* TASK GOAL *
Repeat the material exactly, leaving nothing out.
## begin DATA SECTION
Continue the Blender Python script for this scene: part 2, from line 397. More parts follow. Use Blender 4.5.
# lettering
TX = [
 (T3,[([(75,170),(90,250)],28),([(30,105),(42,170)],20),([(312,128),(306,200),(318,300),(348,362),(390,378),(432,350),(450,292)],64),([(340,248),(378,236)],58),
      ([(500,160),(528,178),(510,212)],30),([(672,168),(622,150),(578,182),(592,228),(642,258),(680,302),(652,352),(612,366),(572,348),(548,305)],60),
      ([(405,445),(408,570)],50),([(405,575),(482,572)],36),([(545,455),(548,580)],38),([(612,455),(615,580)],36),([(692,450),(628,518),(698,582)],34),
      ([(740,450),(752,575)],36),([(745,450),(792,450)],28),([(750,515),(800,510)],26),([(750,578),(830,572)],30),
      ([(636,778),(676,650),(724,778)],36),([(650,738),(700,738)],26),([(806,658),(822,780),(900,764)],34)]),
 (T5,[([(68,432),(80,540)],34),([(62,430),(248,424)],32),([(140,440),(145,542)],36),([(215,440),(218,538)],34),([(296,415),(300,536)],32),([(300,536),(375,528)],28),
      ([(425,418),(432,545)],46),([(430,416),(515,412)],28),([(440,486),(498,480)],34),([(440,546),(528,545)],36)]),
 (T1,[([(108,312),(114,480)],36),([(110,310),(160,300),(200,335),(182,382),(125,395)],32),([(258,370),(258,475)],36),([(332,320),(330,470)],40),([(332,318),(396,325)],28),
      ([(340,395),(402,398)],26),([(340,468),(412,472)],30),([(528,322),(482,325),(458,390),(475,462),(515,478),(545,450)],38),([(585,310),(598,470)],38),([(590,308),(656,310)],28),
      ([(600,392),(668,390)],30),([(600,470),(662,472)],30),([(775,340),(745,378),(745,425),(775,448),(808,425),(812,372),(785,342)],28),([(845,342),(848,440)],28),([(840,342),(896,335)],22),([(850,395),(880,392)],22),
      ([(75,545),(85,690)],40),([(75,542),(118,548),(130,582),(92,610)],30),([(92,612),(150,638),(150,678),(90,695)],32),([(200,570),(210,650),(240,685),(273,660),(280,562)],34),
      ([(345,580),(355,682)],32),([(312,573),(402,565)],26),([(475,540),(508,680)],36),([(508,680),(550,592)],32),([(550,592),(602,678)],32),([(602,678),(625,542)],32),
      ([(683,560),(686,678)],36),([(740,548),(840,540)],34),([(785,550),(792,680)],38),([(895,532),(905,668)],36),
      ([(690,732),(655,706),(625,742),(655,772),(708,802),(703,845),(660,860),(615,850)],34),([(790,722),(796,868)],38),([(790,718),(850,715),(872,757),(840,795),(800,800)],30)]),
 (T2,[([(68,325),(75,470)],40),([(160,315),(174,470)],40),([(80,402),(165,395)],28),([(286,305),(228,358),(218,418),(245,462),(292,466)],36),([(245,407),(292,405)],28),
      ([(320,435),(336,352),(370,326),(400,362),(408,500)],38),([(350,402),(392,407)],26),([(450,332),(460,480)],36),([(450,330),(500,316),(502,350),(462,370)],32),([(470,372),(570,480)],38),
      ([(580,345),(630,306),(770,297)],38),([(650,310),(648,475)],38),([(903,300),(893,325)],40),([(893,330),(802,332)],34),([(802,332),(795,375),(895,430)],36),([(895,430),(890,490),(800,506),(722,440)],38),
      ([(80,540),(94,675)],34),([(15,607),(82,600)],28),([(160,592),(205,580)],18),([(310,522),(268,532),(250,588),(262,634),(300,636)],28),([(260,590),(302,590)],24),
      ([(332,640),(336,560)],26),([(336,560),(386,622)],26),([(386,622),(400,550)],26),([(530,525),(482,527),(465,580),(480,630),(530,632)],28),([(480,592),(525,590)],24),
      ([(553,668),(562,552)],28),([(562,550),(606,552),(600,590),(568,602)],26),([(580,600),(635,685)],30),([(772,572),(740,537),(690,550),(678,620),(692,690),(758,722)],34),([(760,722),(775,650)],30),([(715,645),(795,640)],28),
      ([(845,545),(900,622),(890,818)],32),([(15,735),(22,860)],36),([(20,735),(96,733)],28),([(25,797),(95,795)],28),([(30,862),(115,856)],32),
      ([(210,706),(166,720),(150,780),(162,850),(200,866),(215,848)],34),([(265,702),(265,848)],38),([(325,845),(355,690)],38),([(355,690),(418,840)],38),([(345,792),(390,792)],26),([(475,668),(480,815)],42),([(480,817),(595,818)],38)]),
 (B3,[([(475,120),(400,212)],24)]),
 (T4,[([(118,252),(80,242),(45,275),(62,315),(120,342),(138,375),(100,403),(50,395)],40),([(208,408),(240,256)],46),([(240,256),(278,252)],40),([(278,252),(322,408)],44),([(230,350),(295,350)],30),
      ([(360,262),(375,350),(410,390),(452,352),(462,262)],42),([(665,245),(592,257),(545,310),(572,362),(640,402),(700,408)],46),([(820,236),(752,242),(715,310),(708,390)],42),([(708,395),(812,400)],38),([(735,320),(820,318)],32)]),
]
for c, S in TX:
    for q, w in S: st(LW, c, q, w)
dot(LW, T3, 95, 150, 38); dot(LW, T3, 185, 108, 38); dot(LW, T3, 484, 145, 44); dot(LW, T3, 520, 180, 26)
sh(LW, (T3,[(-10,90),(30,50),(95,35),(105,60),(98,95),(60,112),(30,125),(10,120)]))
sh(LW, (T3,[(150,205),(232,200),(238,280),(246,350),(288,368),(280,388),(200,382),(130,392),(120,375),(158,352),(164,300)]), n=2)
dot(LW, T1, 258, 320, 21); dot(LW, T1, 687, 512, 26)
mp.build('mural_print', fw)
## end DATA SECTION
* OUTPUT FOR THIS TASK *
Continue the Blender Python script for this scene: part 2, from line 397. More parts follow. Use Blender 4.5.
# lettering
TX = [
 (T3,[([(75,170),(90,250)],28),([(30,105),(42,170)],20),([(312,128),(306,200),(318,300),(348,362),(390,378),(432,350),(450,292)],64),([(340,248),(378,236)],58),
      ([(500,160),(528,178),(510,212)],30),([(672,168),(622,150),(578,182),(592,228),(642,258),(680,302),(652,352),(612,366),(572,348),(548,305)],60),
      ([(405,445),(408,570)],50),([(405,575),(482,572)],36),([(545,455),(548,580)],38),([(612,455),(615,580)],36),([(692,450),(628,518),(698,582)],34),
      ([(740,450),(752,575)],36),([(745,450),(792,450)],28),([(750,515),(800,510)],26),([(750,578),(830,572)],30),
      ([(636,778),(676,650),(724,778)],36),([(650,738),(700,738)],26),([(806,658),(822,780),(900,764)],34)]),
 (T5,[([(68,432),(80,540)],34),([(62,430),(248,424)],32),([(140,440),(145,542)],36),([(215,440),(218,538)],34),([(296,415),(300,536)],32),([(300,536),(375,528)],28),
      ([(425,418),(432,545)],46),([(430,416),(515,412)],28),([(440,486),(498,480)],34),([(440,546),(528,545)],36)]),
 (T1,[([(108,312),(114,480)],36),([(110,310),(160,300),(200,335),(182,382),(125,395)],32),([(258,370),(258,475)],36),([(332,320),(330,470)],40),([(332,318),(396,325)],28),
      ([(340,395),(402,398)],26),([(340,468),(412,472)],30),([(528,322),(482,325),(458,390),(475,462),(515,478),(545,450)],38),([(585,310),(598,470)],38),([(590,308),(656,310)],28),
      ([(600,392),(668,390)],30),([(600,470),(662,472)],30),([(775,340),(745,378),(745,425),(775,448),(808,425),(812,372),(785,342)],28),([(845,342),(848,440)],28),([(840,342),(896,335)],22),([(850,395),(880,392)],22),
      ([(75,545),(85,690)],40),([(75,542),(118,548),(130,582),(92,610)],30),([(92,612),(150,638),(150,678),(90,695)],32),([(200,570),(210,650),(240,685),(273,660),(280,562)],34),
      ([(345,580),(355,682)],32),([(312,573),(402,565)],26),([(475,540),(508,680)],36),([(508,680),(550,592)],32),([(550,592),(602,678)],32),([(602,678),(625,542)],32),
      ([(683,560),(686,678)],36),([(740,548),(840,540)],34),([(785,550),(792,680)],38),([(895,532),(905,668)],36),
      ([(690,732),(655,706),(625,742),(655,772),(708,802),(703,845),(660,860),(615,850)],34),([(790,722),(796,868)],38),([(790,718),(850,715),(872,757),(840,795),(800,800)],30)]),
 (T2,[([(68,325),(75,470)],40),([(160,315),(174,470)],40),([(80,402),(165,395)],28),([(286,305),(228,358),(218,418),(245,462),(292,466)],36),([(245,407),(292,405)],28),
      ([(320,435),(336,352),(370,326),(400,362),(408,500)],38),([(350,402),(392,407)],26),([(450,332),(460,480)],36),([(450,330),(500,316),(502,350),(462,370)],32),([(470,372),(570,480)],38),
      ([(580,345),(630,306),(770,297)],38),([(650,310),(648,475)],38),([(903,300),(893,325)],40),([(893,330),(802,332)],34),([(802,332),(795,375),(895,430)],36),([(895,430),(890,490),(800,506),(722,440)],38),
      ([(80,540),(94,675)],34),([(15,607),(82,600)],28),([(160,592),(205,580)],18),([(310,522),(268,532),(250,588),(262,634),(300,636)],28),([(260,590),(302,590)],24),
      ([(332,640),(336,560)],26),([(336,560),(386,622)],26),([(386,622),(400,550)],26),([(530,525),(482,527),(465,580),(480,630),(530,632)],28),([(480,592),(525,590)],24),
      ([(553,668),(562,552)],28),([(562,550),(606,552),(600,590),(568,602)],26),([(580,600),(635,685)],30),([(772,572),(740,537),(690,550),(678,620),(692,690),(758,722)],34),([(760,722),(775,650)],30),([(715,645),(795,640)],28),
      ([(845,545),(900,622),(890,818)],32),([(15,735),(22,860)],36),([(20,735),(96,733)],28),([(25,797),(95,795)],28),([(30,862),(115,856)],32),
      ([(210,706),(166,720),(150,780),(162,850),(200,866),(215,848)],34),([(265,702),(265,848)],38),([(325,845),(355,690)],38),([(355,690),(418,840)],38),([(345,792),(390,792)],26),([(475,668),(480,815)],42),([(480,817),(595,818)],38)]),
 (B3,[([(475,120),(400,212)],24)]),
 (T4,[([(118,252),(80,242),(45,275),(62,315),(120,342),(138,375),(100,403),(50,395)],40),([(208,408),(240,256)],46),([(240,256),(278,252)],40),([(278,252),(322,408)],44),([(230,350),(295,350)],30),
      ([(360,262),(375,350),(410,390),(452,352),(462,262)],42),([(665,245),(592,257),(545,310),(572,362),(640,402),(700,408)],46),([(820,236),(752,242),(715,310),(708,390)],42),([(708,395),(812,400)],38),([(735,320),(820,318)],32)]),
]
for c, S in TX:
    for q, w in S: st(LW, c, q, w)
dot(LW, T3, 95, 150, 38); dot(LW, T3, 185, 108, 38); dot(LW, T3, 484, 145, 44); dot(LW, T3, 520, 180, 26)
sh(LW, (T3,[(-10,90),(30,50),(95,35),(105,60),(98,95),(60,112),(30,125),(10,120)]))
sh(LW, (T3,[(150,205),(232,200),(238,280),(246,350),(288,368),(280,388),(200,382),(130,392),(120,375),(158,352),(164,300)]), n=2)
dot(LW, T1, 258, 320, 21); dot(LW, T1, 687, 512, 26)
mp.build('mural_print', fw)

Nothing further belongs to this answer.